=== WORK INSTRUCTIONS ===
Quote the data below in full, minus the images.

=== DATA SECTION ===

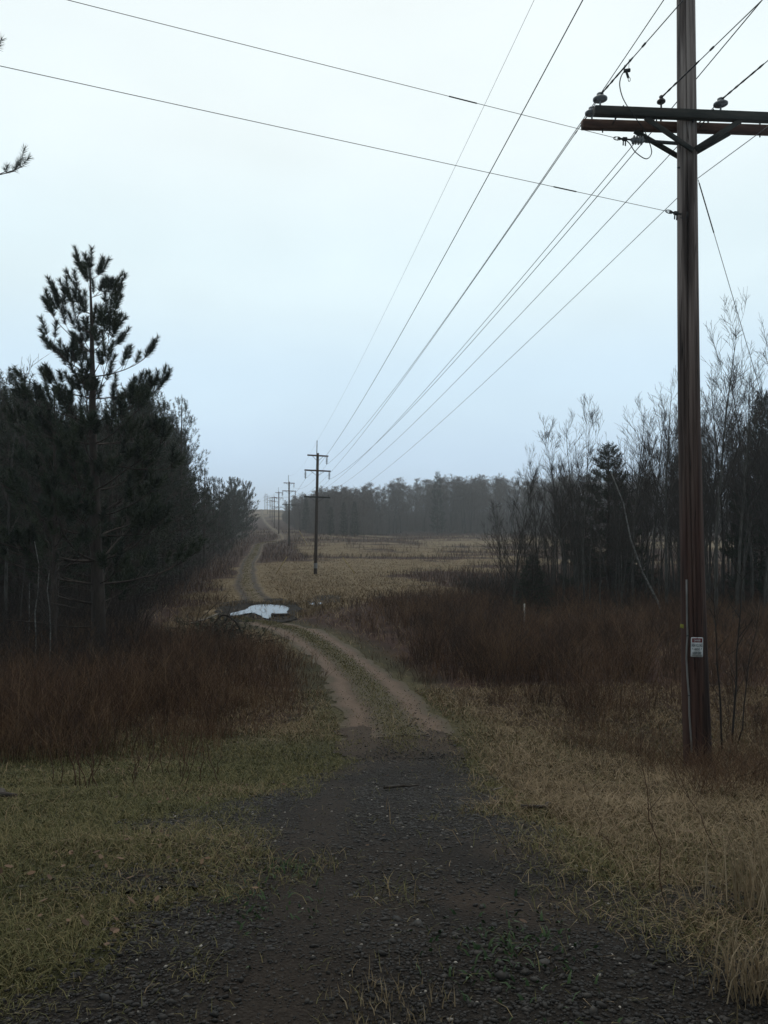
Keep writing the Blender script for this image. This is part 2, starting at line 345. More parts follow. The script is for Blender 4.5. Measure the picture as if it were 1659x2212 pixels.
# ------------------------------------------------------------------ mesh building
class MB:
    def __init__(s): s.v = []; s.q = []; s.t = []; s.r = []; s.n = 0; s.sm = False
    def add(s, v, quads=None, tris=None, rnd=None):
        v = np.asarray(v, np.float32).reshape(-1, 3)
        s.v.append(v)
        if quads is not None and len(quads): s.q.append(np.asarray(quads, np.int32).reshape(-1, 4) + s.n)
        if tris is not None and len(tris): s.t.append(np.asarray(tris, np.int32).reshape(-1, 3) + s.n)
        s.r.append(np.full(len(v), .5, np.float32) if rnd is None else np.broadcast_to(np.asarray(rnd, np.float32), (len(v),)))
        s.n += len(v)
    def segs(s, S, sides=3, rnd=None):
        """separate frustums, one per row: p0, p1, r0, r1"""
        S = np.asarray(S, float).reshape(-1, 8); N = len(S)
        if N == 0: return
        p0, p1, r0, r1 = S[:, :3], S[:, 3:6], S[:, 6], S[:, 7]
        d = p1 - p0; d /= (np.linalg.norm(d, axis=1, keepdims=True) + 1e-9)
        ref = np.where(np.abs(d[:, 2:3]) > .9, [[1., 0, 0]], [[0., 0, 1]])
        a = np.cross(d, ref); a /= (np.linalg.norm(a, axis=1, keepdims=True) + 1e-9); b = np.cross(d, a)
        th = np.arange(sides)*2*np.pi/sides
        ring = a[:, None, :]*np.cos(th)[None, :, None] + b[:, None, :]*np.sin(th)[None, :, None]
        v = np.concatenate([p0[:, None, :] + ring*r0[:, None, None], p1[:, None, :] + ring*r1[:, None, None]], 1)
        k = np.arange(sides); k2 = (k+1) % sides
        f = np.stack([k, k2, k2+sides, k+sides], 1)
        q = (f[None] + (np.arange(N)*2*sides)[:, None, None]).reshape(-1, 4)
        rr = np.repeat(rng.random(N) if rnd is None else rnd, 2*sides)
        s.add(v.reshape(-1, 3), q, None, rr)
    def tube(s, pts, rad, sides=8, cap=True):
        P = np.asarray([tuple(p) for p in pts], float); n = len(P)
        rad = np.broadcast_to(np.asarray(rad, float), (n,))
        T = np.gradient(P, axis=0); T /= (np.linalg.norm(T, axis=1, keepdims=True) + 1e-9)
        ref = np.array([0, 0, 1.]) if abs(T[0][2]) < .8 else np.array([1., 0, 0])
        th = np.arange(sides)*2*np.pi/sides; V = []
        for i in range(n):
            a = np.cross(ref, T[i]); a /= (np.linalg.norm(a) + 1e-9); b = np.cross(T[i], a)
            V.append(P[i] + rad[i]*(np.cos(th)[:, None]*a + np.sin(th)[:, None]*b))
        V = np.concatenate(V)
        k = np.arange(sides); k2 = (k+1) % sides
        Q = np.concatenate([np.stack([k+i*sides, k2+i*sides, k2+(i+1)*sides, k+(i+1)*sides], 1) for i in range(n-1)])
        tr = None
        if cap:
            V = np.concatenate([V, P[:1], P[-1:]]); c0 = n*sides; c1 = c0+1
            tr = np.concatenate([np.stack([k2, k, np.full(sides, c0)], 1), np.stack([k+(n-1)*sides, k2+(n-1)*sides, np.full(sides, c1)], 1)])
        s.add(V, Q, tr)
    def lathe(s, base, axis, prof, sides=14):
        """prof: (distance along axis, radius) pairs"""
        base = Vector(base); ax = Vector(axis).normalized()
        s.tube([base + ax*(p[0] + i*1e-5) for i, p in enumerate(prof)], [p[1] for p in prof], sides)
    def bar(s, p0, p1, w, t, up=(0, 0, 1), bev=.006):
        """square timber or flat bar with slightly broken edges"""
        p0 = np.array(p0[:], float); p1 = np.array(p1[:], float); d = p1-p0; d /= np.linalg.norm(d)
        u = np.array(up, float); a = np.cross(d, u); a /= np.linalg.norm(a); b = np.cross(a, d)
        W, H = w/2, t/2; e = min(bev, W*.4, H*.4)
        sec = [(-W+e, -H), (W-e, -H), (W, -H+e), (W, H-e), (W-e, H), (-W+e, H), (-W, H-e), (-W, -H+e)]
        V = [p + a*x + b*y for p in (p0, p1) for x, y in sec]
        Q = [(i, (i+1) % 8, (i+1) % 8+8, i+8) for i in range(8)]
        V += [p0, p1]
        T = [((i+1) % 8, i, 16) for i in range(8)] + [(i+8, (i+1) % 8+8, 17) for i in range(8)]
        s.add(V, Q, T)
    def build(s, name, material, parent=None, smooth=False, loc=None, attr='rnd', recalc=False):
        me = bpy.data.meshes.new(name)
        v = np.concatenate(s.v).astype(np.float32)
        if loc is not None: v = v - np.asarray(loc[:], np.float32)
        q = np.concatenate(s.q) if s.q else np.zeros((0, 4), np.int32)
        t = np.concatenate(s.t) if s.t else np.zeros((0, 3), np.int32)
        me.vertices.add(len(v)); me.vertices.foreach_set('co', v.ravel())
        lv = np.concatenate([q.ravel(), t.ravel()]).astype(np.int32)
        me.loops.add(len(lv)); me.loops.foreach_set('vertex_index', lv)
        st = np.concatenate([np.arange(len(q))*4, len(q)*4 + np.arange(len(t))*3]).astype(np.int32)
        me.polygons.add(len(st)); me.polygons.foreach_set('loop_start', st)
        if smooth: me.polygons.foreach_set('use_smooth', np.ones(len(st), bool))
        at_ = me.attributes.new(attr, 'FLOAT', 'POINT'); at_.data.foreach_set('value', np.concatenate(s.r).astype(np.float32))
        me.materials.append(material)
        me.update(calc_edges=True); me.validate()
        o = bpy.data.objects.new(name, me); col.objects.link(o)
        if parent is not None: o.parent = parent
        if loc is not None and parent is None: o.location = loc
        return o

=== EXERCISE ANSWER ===
Keep writing the Blender script for this image. This is part 2, starting at line 345. More parts follow. The script is for Blender 4.5. Measure the picture as if it were 1659x2212 pixels.
# ------------------------------------------------------------------ mesh building
class MB:
    def __init__(s): s.v = []; s.q = []; s.t = []; s.r = []; s.n = 0; s.sm = False
    def add(s, v, quads=None, tris=None, rnd=None):
        v = np.asarray(v, np.float32).reshape(-1, 3)
        s.v.append(v)
        if quads is not None and len(quads): s.q.append(np.asarray(quads, np.int32).reshape(-1, 4) + s.n)
        if tris is not None and len(tris): s.t.append(np.asarray(tris, np.int32).reshape(-1, 3) + s.n)
        s.r.append(np.full(len(v), .5, np.float32) if rnd is None else np.broadcast_to(np.asarray(rnd, np.float32), (len(v),)))
        s.n += len(v)
    def segs(s, S, sides=3, rnd=None):
        """separate frustums, one per row: p0, p1, r0, r1"""
        S = np.asarray(S, float).reshape(-1, 8); N = len(S)
        if N == 0: return
        p0, p1, r0, r1 = S[:, :3], S[:, 3:6], S[:, 6], S[:, 7]
        d = p1 - p0; d /= (np.linalg.norm(d, axis=1, keepdims=True) + 1e-9)
        ref = np.where(np.abs(d[:, 2:3]) > .9, [[1., 0, 0]], [[0., 0, 1]])
        a = np.cross(d, ref); a /= (np.linalg.norm(a, axis=1, keepdims=True) + 1e-9); b = np.cross(d, a)
        th = np.arange(sides)*2*np.pi/sides
        ring = a[:, None, :]*np.cos(th)[None, :, None] + b[:, None, :]*np.sin(th)[None, :, None]
        v = np.concatenate([p0[:, None, :] + ring*r0[:, None, None], p1[:, None, :] + ring*r1[:, None, None]], 1)
        k = np.arange(sides); k2 = (k+1) % sides
        f = np.stack([k, k2, k2+sides, k+sides], 1)
        q = (f[None] + (np.arange(N)*2*sides)[:, None, None]).reshape(-1, 4)
        rr = np.repeat(rng.random(N) if rnd is None else rnd, 2*sides)
        s.add(v.reshape(-1, 3), q, None, rr)
    def tube(s, pts, rad, sides=8, cap=True):
        P = np.asarray([tuple(p) for p in pts], float); n = len(P)
        rad = np.broadcast_to(np.asarray(rad, float), (n,))
        T = np.gradient(P, axis=0); T /= (np.linalg.norm(T, axis=1, keepdims=True) + 1e-9)
        ref = np.array([0, 0, 1.]) if abs(T[0][2]) < .8 else np.array([1., 0, 0])
        th = np.arange(sides)*2*np.pi/sides; V = []
        for i in range(n):
            a = np.cross(ref, T[i]); a /= (np.linalg.norm(a) + 1e-9); b = np.cross(T[i], a)
            V.append(P[i] + rad[i]*(np.cos(th)[:, None]*a + np.sin(th)[:, None]*b))
        V = np.concatenate(V)
        k = np.arange(sides); k2 = (k+1) % sides
        Q = np.concatenate([np.stack([k+i*sides, k2+i*sides, k2+(i+1)*sides, k+(i+1)*sides], 1) for i in range(n-1)])
        tr = None
        if cap:
            V = np.concatenate([V, P[:1], P[-1:]]); c0 = n*sides; c1 = c0+1
            tr = np.concatenate([np.stack([k2, k, np.full(sides, c0)], 1), np.stack([k+(n-1)*sides, k2+(n-1)*sides, np.full(sides, c1)], 1)])
        s.add(V, Q, tr)
    def lathe(s, base, axis, prof, sides=14):
        """prof: (distance along axis, radius) pairs"""
        base = Vector(base); ax = Vector(axis).normalized()
        s.tube([base + ax*(p[0] + i*1e-5) for i, p in enumerate(prof)], [p[1] for p in prof], sides)
    def bar(s, p0, p1, w, t, up=(0, 0, 1), bev=.006):
        """square timber or flat bar with slightly broken edges"""
        p0 = np.array(p0[:], float); p1 = np.array(p1[:], float); d = p1-p0; d /= np.linalg.norm(d)
        u = np.array(up, float); a = np.cross(d, u); a /= np.linalg.norm(a); b = np.cross(a, d)
        W, H = w/2, t/2; e = min(bev, W*.4, H*.4)
        sec = [(-W+e, -H), (W-e, -H), (W, -H+e), (W, H-e), (W-e, H), (-W+e, H), (-W, H-e), (-W, -H+e)]
        V = [p + a*x + b*y for p in (p0, p1) for x, y in sec]
        Q = [(i, (i+1) % 8, (i+1) % 8+8, i+8) for i in range(8)]
        V += [p0, p1]
        T = [((i+1) % 8, i, 16) for i in range(8)] + [(i+8, (i+1) % 8+8, 17) for i in range(8)]
        s.add(V, Q, T)
    def build(s, name, material, parent=None, smooth=False, loc=None, attr='rnd', recalc=False):
        me = bpy.data.meshes.new(name)
        v = np.concatenate(s.v).astype(np.float32)
        if loc is not None: v = v - np.asarray(loc[:], np.float32)
        q = np.concatenate(s.q) if s.q else np.zeros((0, 4), np.int32)
        t = np.concatenate(s.t) if s.t else np.zeros((0, 3), np.int32)
        me.vertices.add(len(v)); me.vertices.foreach_set('co', v.ravel())
        lv = np.concatenate([q.ravel(), t.ravel()]).astype(np.int32)
        me.loops.add(len(lv)); me.loops.foreach_set('vertex_index', lv)
        st = np.concatenate([np.arange(len(q))*4, len(q)*4 + np.arange(len(t))*3]).astype(np.int32)
        me.polygons.add(len(st)); me.polygons.foreach_set('loop_start', st)
        if smooth: me.polygons.foreach_set('use_smooth', np.ones(len(st), bool))
        at_ = me.attributes.new(attr, 'FLOAT', 'POINT'); at_.data.foreach_set('value', np.concatenate(s.r).astype(np.float32))
        me.materials.append(material)
        me.update(calc_edges=True); me.validate()
        o = bpy.data.objects.new(name, me); col.objects.link(o)
        if parent is not None: o.parent = parent
        if loc is not None and parent is None: o.location = loc
        return o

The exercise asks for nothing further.